Cryptocurrencies have never been more popular, with an estimated 300 million users worldwide and an aggregate value of $2.22 trillion. Bitcoin, the original crypto, reached an all-time per-coin high of $60,000-plus earlier this year, a staggering milestone considering it was only valued at $2 just 10 years ago, shortly after its 2009 launch.
But despite the increase in global reach and perceived legitimacy, questions about cryptocurrency — a digital and purportedly decentralized alternative to so-called “fiat currency” issued and backed by the state — remain widespread.
And for Catholics, those questions aren’t merely about what crypto is, how it works, and what its market values is, but also the moral implications associated with its use. How does the spread of cryptocurrency impact human flourishing and the common good? And how should Catholics approach crypto when it comes to owning or investing in it?
If you’re looking for official Church answers — a papal bull on cryptocurrency every morning with your copy of the Register, as it were — you’re out of luck. While a 2017 Vatican conference addressed crypto — especially its usage in human trafficking — and it was once alleged that the Holy See was considering launching a “Catholic bitcoin,” no sort of official moral assessment or guidance has been issued by any curial office.
Joseph Capizzi, a moral theologian and executive director of the Institute for Human Ecology at The Catholic University of America, says the Church’s lack of official guidance on crypto isn’t surprising.
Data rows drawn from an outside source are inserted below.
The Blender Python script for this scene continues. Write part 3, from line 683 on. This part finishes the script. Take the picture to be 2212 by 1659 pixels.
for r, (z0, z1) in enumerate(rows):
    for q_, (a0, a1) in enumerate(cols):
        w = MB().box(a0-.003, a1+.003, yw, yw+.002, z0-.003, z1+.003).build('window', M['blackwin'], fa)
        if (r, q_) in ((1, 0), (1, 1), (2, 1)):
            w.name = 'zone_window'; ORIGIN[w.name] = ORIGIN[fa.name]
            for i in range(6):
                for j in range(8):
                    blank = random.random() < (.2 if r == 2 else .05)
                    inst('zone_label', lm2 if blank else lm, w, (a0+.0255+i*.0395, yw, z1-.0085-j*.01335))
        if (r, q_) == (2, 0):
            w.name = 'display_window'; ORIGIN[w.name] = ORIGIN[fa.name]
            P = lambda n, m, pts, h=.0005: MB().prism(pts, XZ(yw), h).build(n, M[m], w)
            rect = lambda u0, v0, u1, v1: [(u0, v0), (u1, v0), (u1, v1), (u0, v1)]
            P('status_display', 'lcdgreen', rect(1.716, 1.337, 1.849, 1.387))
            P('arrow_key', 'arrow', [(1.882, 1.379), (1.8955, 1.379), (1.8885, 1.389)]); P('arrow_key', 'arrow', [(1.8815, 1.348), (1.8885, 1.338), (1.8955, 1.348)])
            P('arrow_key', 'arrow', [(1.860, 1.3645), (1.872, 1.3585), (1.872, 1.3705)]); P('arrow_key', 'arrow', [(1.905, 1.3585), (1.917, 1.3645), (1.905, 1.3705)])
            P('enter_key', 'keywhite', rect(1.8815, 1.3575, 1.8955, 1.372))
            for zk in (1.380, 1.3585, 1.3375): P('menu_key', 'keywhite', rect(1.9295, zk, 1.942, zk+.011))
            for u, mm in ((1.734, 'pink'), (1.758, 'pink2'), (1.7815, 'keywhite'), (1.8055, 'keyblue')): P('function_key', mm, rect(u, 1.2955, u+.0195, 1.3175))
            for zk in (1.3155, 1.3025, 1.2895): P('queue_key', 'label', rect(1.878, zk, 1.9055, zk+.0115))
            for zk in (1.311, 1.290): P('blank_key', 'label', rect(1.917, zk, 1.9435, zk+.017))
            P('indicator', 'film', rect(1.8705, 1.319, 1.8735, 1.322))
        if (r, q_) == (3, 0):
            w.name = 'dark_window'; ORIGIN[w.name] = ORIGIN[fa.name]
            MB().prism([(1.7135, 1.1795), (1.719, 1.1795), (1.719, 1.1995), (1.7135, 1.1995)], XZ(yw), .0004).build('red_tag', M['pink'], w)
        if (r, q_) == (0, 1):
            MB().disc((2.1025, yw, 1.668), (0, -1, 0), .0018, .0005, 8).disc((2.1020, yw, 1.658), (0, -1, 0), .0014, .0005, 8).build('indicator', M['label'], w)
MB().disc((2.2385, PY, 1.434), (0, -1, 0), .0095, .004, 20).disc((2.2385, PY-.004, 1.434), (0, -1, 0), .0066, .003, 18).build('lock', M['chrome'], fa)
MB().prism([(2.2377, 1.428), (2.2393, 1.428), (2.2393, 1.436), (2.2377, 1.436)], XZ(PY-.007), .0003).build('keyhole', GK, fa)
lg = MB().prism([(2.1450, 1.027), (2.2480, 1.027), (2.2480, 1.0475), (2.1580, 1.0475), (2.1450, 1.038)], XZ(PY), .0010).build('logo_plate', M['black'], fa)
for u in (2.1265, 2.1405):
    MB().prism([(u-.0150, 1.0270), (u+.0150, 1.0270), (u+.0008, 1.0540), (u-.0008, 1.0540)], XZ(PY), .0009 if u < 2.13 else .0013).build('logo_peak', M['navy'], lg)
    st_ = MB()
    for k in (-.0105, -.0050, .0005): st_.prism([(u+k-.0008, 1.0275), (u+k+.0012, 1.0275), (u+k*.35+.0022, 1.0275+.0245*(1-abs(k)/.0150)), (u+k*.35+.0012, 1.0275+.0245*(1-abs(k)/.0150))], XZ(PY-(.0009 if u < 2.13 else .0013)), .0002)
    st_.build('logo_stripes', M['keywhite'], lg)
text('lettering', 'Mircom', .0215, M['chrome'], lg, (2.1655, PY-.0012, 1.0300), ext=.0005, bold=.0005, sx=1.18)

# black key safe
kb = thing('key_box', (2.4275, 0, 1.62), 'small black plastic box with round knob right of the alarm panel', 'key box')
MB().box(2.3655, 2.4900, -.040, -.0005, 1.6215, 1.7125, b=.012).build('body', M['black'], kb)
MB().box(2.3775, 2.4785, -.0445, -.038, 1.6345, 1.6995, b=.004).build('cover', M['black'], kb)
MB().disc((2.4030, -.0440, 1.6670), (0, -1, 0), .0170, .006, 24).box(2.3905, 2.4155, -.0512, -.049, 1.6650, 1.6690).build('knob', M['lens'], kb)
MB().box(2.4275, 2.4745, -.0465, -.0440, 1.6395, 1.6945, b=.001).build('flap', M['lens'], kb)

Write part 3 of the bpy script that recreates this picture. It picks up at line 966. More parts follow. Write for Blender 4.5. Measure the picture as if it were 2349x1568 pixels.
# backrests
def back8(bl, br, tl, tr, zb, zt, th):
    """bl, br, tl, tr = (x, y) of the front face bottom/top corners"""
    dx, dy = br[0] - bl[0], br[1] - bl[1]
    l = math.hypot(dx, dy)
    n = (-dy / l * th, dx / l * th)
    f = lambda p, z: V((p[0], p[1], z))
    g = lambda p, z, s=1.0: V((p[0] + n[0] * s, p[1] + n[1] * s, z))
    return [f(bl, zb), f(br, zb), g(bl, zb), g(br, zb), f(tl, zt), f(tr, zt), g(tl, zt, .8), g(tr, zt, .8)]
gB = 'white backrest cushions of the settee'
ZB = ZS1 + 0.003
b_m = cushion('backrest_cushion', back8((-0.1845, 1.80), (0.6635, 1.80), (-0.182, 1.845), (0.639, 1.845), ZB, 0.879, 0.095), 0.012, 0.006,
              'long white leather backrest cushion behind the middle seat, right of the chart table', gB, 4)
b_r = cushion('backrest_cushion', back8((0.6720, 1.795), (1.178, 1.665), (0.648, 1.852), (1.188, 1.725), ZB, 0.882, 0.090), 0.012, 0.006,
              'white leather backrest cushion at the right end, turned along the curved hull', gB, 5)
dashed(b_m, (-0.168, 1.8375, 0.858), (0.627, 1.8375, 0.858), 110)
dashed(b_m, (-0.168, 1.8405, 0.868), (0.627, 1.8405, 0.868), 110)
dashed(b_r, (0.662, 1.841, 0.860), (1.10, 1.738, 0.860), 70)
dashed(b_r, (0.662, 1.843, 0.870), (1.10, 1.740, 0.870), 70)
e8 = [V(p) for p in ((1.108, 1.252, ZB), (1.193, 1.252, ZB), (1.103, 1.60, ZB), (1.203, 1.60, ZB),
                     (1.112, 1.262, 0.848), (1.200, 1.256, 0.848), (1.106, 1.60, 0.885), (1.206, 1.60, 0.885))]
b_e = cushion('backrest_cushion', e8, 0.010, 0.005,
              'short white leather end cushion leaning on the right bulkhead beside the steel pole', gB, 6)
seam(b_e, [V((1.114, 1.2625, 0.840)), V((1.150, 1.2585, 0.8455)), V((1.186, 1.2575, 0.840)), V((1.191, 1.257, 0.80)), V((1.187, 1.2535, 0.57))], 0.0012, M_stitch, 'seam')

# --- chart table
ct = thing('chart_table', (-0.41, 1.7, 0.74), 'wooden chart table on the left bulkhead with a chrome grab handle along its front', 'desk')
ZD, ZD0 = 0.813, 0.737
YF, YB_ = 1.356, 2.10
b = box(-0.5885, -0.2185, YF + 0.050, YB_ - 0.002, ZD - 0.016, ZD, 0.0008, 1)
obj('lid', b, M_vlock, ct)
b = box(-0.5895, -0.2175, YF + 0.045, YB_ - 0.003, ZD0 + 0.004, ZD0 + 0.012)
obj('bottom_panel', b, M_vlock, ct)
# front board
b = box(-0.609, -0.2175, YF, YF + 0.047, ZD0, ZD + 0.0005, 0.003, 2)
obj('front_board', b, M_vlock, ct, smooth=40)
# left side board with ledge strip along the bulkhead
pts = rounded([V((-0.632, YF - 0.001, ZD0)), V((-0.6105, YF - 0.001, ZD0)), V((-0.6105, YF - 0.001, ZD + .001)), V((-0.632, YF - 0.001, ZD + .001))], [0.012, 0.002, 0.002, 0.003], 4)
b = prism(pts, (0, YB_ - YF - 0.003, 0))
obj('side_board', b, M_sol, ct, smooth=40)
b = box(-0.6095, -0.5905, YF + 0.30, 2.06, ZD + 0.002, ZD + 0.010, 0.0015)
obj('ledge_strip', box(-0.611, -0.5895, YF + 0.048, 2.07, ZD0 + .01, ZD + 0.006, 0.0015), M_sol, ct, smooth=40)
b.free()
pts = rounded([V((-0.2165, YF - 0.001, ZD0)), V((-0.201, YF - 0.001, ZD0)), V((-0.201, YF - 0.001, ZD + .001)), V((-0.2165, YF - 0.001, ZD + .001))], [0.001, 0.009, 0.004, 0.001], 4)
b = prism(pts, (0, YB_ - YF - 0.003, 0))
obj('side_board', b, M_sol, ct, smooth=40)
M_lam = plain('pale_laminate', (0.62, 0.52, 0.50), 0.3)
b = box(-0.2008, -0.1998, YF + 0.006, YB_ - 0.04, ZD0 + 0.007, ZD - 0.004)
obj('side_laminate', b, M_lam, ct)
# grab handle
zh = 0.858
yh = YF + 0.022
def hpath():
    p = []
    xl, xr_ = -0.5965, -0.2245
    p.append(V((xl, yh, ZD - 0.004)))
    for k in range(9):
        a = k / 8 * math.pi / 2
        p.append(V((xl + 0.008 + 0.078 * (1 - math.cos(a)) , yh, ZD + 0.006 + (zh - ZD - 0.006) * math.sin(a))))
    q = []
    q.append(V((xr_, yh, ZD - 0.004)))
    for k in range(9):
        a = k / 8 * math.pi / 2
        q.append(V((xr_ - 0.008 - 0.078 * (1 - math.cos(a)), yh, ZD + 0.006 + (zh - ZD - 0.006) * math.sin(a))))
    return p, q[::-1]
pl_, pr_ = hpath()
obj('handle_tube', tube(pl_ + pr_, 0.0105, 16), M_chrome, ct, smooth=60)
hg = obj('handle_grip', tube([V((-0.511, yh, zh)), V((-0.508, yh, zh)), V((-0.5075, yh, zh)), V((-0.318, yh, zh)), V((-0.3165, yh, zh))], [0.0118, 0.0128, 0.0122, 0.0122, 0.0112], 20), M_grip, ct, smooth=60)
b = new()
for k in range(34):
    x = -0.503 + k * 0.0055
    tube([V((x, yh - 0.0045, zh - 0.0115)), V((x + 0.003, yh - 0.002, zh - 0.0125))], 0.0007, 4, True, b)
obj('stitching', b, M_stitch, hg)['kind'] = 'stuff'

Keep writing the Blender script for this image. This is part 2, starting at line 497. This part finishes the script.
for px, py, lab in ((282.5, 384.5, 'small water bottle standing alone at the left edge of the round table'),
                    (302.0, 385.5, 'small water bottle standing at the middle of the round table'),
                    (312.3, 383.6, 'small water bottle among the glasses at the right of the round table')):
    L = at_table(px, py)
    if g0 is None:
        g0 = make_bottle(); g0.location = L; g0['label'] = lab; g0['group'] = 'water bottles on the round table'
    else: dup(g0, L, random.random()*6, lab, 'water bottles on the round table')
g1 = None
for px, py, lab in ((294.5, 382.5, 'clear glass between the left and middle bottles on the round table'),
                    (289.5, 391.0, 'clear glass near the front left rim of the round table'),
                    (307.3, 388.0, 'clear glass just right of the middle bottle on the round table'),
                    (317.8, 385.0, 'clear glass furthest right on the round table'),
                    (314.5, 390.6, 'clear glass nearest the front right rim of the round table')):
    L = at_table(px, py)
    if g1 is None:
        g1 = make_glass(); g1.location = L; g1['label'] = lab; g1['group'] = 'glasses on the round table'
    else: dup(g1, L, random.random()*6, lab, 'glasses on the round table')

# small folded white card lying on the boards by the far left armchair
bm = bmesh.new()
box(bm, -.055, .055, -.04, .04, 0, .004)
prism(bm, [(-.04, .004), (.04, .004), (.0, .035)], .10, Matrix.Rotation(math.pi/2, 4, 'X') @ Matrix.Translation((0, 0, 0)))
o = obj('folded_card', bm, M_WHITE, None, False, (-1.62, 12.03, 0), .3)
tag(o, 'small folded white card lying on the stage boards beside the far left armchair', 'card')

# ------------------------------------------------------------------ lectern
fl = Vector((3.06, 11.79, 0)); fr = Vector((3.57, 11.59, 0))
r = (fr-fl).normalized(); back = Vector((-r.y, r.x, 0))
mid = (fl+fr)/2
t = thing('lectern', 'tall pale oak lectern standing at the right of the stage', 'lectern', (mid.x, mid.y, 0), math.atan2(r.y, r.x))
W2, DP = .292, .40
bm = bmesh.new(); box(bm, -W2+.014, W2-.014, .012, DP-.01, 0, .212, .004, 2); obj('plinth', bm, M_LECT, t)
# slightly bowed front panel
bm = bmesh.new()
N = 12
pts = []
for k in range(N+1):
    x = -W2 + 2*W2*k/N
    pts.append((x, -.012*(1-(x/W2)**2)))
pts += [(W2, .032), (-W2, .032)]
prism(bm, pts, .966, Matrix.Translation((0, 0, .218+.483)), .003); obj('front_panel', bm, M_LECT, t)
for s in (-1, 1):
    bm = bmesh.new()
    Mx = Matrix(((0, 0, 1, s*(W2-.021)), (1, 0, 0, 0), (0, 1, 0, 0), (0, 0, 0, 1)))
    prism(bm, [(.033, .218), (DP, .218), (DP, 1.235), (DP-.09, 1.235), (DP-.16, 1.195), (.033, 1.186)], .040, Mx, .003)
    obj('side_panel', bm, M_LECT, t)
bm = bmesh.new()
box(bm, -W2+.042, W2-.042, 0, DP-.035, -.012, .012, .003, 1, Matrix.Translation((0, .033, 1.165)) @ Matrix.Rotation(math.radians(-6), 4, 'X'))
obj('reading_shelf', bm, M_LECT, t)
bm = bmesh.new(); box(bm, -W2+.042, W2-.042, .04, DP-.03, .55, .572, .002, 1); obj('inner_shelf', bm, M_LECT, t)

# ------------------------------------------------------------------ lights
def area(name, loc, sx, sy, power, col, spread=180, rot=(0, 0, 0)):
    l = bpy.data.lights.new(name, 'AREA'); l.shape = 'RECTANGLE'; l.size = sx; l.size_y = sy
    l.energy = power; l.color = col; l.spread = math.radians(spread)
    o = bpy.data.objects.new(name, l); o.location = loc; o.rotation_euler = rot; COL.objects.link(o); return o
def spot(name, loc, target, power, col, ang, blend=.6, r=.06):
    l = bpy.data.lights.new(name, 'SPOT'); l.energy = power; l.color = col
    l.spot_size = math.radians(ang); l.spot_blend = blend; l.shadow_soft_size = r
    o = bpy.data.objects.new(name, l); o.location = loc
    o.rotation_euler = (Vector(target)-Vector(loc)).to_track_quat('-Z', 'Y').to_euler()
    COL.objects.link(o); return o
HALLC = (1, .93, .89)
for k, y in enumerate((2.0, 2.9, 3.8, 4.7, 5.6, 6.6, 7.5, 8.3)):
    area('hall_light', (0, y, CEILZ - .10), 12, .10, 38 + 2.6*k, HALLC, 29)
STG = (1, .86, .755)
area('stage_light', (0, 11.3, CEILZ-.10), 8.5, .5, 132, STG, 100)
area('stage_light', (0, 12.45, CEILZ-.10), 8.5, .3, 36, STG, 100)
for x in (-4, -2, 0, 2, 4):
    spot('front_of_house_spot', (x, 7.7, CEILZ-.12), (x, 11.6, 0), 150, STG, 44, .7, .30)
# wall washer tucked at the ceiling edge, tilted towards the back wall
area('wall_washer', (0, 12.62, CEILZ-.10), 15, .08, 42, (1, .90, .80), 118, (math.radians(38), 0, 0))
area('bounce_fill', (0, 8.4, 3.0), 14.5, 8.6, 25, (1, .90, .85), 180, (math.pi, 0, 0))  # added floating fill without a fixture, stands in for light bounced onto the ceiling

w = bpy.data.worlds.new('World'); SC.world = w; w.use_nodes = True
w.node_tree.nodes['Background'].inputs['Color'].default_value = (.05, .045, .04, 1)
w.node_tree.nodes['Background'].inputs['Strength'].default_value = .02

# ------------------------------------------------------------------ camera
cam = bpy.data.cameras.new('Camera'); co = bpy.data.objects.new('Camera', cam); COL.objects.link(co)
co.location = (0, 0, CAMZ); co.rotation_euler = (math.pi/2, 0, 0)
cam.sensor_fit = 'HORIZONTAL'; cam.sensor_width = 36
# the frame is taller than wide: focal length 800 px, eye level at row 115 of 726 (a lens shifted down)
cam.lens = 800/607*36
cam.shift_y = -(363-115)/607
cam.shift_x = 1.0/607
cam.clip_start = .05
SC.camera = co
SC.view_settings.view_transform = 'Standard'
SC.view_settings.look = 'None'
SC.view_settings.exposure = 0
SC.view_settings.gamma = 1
He says recent Church teaching has tended to focus less on the mechanisms of measuring and transferring wealth and profit and more on their relationship to human virtue and social flourishing.
Without an application of Christian social teaching to cryptocurrency issued from the Church’s teaching authority, Catholics and other people of goodwill are left to think through the ethical considerations of cryptocurrency themselves — often coming to dramatically different conclusions.
For some, Bitcoin is an answer to prayer — or at least a means to a more just way of doing money than the current “fiat currency” model, in which legal tender has value because the government says it does. That’s the argument at the heart of Thank God for Bitcoin: The Creation, Corruption, and Redemption of Money, a 146-page book published last year.
According to co-author J.M. Bush, a reformed evangelical, fiat currency approaches violate the biblical “sowing and reaping” principle found, for instance, in Romans 2:6 — namely the notion that one’s wealth should reflect their work.
Because the U.S. dollar’s value hasn’t been tied to gold since 1971, the Federal Reserve System can effectively introduce new currency into the system at its own discretion, manipulating the value of currency and potentially distorting the relationship between the work people have done and the wealth they actually have.